"If the casual is made official, would it stop the rest of us from dabbling?" That's the question asked by Suzanne (Lena Kaminsky), who photographs everyone in her small town, capturing events large and small. When the Young Man (Ryan Tresser) proposes to the Young Woman (Kelly Godell), it's a sketchy moment - we're not sure if they'll make it out alive. Suzanne photographs this drama gone comically awry. Next she introduces us to the hardware store owner, librarian, history professor, mystery novelist, florist, perfume maker, waitress, and policeman.
Everyone has a story, and Suzanne is amused, bemused, yet removed somehow.
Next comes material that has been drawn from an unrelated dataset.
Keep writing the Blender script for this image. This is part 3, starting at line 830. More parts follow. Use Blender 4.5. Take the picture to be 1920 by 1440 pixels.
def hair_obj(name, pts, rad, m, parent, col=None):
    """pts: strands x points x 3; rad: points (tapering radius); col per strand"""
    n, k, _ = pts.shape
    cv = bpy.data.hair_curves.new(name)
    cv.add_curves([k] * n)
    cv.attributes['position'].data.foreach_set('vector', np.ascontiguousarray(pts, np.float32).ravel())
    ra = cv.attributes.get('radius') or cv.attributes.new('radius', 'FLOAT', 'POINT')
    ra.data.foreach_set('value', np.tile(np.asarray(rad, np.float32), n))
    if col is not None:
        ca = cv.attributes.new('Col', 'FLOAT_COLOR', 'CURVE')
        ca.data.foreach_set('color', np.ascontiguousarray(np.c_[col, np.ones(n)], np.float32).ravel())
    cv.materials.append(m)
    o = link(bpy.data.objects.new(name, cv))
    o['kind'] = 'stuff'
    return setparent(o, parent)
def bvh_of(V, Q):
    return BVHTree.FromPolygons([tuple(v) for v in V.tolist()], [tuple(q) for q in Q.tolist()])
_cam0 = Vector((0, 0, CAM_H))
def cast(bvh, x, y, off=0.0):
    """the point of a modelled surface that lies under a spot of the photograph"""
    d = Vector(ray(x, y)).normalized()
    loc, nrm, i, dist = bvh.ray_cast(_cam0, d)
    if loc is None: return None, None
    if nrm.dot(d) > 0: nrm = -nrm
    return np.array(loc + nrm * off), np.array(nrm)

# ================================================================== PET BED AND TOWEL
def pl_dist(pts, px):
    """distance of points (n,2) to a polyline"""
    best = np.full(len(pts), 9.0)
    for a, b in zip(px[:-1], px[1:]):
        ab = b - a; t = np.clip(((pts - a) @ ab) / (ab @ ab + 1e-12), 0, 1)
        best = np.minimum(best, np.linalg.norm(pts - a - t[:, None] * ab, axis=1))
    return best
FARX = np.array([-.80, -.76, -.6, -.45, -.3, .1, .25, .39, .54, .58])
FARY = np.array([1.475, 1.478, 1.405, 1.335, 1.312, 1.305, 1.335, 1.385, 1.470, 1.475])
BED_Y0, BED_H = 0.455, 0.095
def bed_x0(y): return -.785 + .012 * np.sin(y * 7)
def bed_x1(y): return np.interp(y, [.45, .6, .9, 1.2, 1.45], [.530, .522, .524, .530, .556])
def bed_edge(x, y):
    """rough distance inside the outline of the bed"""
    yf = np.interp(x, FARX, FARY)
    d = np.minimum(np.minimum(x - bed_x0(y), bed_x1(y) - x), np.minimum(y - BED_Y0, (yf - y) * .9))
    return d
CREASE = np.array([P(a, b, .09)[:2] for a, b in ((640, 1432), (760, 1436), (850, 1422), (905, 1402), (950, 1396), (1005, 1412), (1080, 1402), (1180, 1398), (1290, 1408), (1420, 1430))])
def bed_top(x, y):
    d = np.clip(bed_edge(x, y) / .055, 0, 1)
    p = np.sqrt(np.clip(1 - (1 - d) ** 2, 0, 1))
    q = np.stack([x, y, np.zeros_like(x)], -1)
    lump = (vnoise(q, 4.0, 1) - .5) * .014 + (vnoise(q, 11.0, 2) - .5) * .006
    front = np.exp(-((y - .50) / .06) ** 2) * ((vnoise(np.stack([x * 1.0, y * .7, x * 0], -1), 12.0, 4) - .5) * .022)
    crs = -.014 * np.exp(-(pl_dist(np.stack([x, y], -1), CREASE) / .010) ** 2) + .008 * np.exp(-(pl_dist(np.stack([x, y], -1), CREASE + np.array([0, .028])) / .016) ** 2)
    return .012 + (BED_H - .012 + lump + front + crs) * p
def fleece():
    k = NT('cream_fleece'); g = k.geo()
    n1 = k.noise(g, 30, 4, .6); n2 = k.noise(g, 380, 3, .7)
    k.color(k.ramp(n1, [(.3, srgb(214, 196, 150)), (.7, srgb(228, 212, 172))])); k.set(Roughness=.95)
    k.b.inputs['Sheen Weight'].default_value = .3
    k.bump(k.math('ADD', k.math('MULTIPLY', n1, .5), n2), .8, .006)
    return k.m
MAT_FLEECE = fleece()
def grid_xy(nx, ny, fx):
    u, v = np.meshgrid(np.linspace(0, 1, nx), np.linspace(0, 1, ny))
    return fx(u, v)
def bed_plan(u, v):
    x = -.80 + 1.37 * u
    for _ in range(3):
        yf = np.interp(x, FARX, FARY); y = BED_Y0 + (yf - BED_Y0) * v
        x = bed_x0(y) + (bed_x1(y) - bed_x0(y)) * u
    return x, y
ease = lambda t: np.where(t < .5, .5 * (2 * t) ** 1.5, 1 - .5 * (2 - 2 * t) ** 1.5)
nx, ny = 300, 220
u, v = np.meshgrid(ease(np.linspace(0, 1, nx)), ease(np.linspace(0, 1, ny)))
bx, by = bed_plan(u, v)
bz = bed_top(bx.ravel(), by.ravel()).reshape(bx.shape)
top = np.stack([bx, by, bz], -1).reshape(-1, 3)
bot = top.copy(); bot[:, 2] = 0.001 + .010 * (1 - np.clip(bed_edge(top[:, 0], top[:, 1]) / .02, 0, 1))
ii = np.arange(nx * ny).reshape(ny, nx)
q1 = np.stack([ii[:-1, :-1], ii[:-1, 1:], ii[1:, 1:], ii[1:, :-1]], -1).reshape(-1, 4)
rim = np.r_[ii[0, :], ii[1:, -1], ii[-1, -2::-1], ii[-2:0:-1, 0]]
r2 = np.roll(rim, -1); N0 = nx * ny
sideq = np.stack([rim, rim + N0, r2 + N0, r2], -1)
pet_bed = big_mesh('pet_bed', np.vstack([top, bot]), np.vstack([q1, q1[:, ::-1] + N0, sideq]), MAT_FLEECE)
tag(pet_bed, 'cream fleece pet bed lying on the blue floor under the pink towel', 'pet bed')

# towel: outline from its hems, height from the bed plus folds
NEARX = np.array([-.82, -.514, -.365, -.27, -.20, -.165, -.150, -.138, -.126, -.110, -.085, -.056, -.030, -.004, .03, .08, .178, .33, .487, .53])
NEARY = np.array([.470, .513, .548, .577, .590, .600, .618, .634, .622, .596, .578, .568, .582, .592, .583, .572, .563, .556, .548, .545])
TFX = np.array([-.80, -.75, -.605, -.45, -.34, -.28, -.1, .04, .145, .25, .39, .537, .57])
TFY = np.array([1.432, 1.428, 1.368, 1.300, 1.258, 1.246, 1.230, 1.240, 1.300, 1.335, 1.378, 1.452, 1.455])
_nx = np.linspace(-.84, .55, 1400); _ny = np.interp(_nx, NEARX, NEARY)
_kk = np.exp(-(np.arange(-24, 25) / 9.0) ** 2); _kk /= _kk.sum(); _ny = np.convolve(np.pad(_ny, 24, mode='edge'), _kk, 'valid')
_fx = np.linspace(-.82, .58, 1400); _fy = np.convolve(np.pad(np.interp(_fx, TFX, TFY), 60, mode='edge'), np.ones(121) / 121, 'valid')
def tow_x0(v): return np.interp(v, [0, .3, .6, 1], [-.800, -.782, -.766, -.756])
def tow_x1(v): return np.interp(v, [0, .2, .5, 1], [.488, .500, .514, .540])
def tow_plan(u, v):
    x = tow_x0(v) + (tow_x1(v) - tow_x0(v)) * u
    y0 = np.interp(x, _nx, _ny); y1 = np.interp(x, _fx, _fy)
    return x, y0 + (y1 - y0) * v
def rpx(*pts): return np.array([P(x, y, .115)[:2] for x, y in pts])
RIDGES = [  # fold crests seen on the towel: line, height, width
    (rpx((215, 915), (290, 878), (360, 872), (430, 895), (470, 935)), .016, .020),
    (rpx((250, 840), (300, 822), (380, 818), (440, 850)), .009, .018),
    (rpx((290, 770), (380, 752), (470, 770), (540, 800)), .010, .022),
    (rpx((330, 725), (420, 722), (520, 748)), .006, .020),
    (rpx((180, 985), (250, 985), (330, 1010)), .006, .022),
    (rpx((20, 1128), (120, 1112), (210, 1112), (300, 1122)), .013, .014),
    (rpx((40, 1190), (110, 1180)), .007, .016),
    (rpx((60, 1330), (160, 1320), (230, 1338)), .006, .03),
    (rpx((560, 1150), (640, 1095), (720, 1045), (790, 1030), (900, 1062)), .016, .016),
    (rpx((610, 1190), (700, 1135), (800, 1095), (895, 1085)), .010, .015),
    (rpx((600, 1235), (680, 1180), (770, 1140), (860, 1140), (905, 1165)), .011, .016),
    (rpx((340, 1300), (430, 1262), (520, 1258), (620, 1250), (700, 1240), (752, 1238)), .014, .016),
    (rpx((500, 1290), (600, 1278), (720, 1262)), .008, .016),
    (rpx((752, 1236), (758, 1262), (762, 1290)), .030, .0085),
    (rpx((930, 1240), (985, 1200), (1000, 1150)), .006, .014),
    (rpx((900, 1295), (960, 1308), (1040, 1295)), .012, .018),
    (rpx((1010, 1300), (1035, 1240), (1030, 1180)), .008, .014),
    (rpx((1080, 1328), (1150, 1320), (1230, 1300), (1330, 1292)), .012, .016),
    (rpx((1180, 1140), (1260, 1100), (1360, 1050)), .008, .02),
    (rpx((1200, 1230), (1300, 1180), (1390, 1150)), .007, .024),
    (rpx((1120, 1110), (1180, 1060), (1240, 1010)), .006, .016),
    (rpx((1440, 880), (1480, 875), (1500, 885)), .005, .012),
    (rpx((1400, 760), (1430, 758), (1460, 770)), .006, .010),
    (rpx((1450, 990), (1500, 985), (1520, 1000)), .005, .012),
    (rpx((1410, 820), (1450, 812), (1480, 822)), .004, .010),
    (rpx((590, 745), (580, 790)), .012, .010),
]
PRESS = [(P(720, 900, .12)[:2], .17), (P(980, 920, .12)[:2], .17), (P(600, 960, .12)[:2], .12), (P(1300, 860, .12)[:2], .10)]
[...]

She recounts how the Young Woman wrestles with ambivalence over her engagement. "It gets eerily quiet as the young woman has eight separate feelings."
I love the hilarity and truth of that. How does a human being process multiple feelings all at once? How do we sort out how to love and create in this world when we want so many conflicting things?
"Sometimes I can't tell the difference between what I want, and what I think I should want," says the mystery novelist.
Dabbling - making something without too much care for the outcome - gives us a chance to discover what we truly want, a chance to experiment. When we're creating, we can inhale, get to know our relationship with the subject matter - a story or play we're writing, a flower bouquet we're arranging, or perhaps a space we're brightening with the change of a light bulb. Dabbling can help us in everything we're doing, without needing the finality of black and white. We can allow full color. We can allow the full spectrum of emotion.
In the background is my favorite character, Earl, an unassuming grave digger (Ryan Tresser) who seems rather slow - but who sees more than anyone else in town. The reason for this? He can see dead people.
Earl and Suzanne have a chat one day, and it dawns on us why she seems so removed from her world. She's dead.
Even so, she's having a hard time letting go. With every picture she takes, she's dabbling - processing the life she's left behind. She asks questions. "Why is the goal happiness?"
Meanwhile, Suzanne's widower, the hardware store owner, goes about his days, empty and broken.
As a creator, even dead, this photographer has to allow all her human emotions and experiences. She can't pretend she's ready for the next thing when she isn't.
Everything comes to a standstill, and even the quirky, adorable Earl has to face heartbreak. And then there's the moment Suzanne says, "I'm feeling five distinct feelings. One . . . two . . . three . . . ."
This allowing, this dabbling, this feeling - it can move you out of stuckness into something rare and new.
The hardware store owner says he's forgotten how to be alive.
He's given sound advice, what you might tell someone who has forgotten how to dabble: "You'll pick it back up."